An unrestricted atmosphere of serious learning

When you visit Lowell High School, it's best to watch your step, lest you stumble over a budding scholar. For inevitably at San Francisco's most prestigious public high school, the hallway floors are scattered with students deep into Shakespeare, or advanced electronics, or French 8.

Lowell High, California's oldest public secondary school, is one of a handful of outstanding big-city high schools around the country emphasizing high academic achievement and college preparation. The school's philosophy is relatively simple: Gather together the cream of San Francisco's junior high school crop, offer a wide range of academic subjects, maintain an unrestricted atmosphere of serious learning (without forgetting the fun), and let the kids' own talents and capabilities flower and grow.

If this sounds "elitist," it is, in the sense that a high degree of scholastic aptitude as well as commitment is required for admission to Lowell. But there is a good geographic and ethnic mix of young San Franciscans here, including, as the principal, Alan Fibish, points out, "many from solid working-class areas." To underscore this point he explains that one-third of the students are eligible for federally subsidized school lunches.

Some 2,000 youngsters apply each year for 750 places in Lowell's freshman class, including 400 applicants from private and parochial junior highs. Until recently, admission was based solely on academic grades earned in 7th and 8th grades, with the latter weighted doubly. Beginning in 1981, scores on the California Test of Basic Skills (which is administered to 8th-graders throughout the state) will also be a determining factor. IQ levels are not included.

While Lowell is racially and ethnically integrated, some groups are overrepresented and some are underrepresented, compared with the city's general school population. Only 7 percent of the students are black (compared with 27 percent citywide), and 6.5 percent are Hispanic (compared with 15 percent). Chinese students, on the other hand, account for 46 percent of Lowell undergraduates -- more than twice the citywide average.
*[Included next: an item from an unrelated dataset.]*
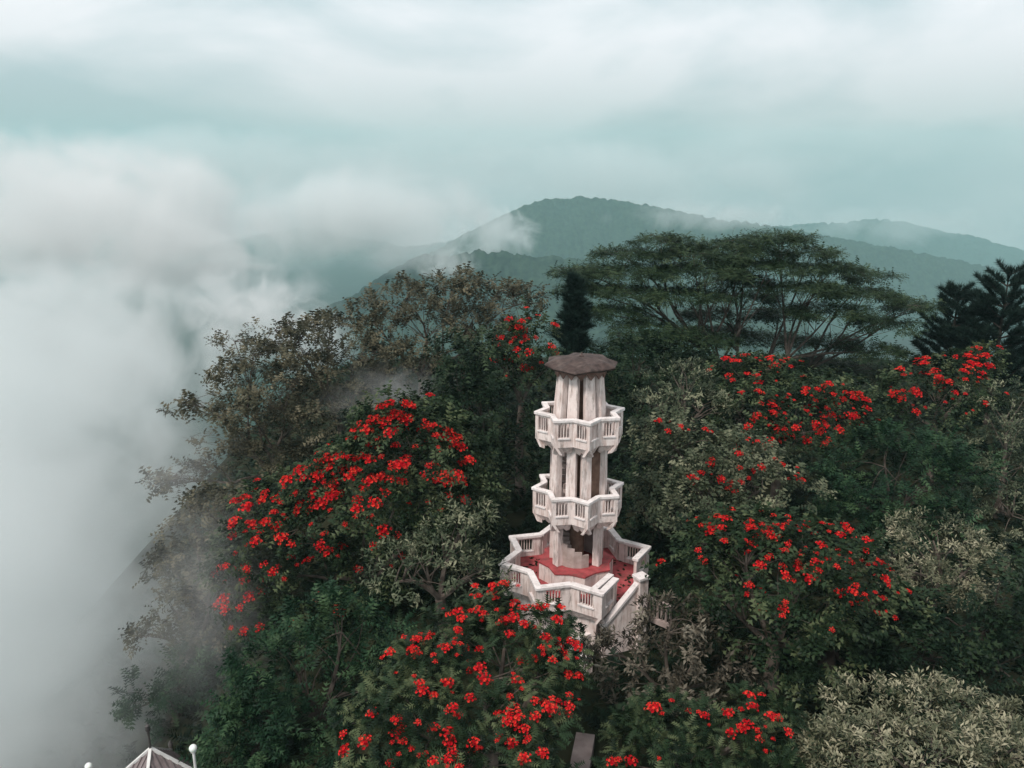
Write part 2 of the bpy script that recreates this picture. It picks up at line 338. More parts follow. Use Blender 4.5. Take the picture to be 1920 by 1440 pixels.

In all, Chinese, Japanese, Korean, and Filipino students make up nearly 60 percent of the total.

For this reason, 10 percent of the 3,100 slots at Lowell are reserved for special admissions from the underrepresented groups. But as Dr. Fibish says, "They are still solid, solid students," with at least B-plus averages on entering Lowell. Some years ago, the school survived a discrimination lawsuit when a federal judge held its admission policy and special academic program to be constitutional.

Lowell offers a very wide range of academic subjects (including nine languages, making it one of the largest high school language departments in the United States) and has stiff course requirements. Students must take at least four academic courses per semester, although some take as many as seven.

"You can make it extremely hard for yourself," says Eric Dummel, a senior who spends three hours a day on homework. "But even if you take easy courses, you're going to have to work hard. Most of the people who come here work against their upper limitations."

Class scheduling is structured more like college than high school, and students are given plenty of free time to work on their own. There are seven "resource centers" (specialized libraries); empty classrooms are never locked; and many students can be seen hunkered down in nooks and crannies or hallways studying quietly. Discipline problems and unaccounted-for absences are almost nonexistent.

Grade competition is stiff at Lowell, but there also is a great deal of cooperation among students. Many become "teaching assistants," tutoring other students.

At the same time, life at Lowell High is not an "all work and no play" grind. There are lots of sports activities, award-winning musical groups, and more organized dances than at any other San Francisco high school.

But as Dr. Fibish reminds a visitor, "It's generally accepted that we're a school where learning is them important activity."

Lowell students inevitably prove this to be true. The school's honors and advanced-placement programs are among the best in the country, and 99 percent of last year's graduating class went on to college.

Asked whether all of this is due more to what Lowell offers or to what the students themselves bring to the school, officials can only speculate. But one thing is certain: There is an atmosphere, an attitude, here that makes Lowell High School one of the very best in the nation.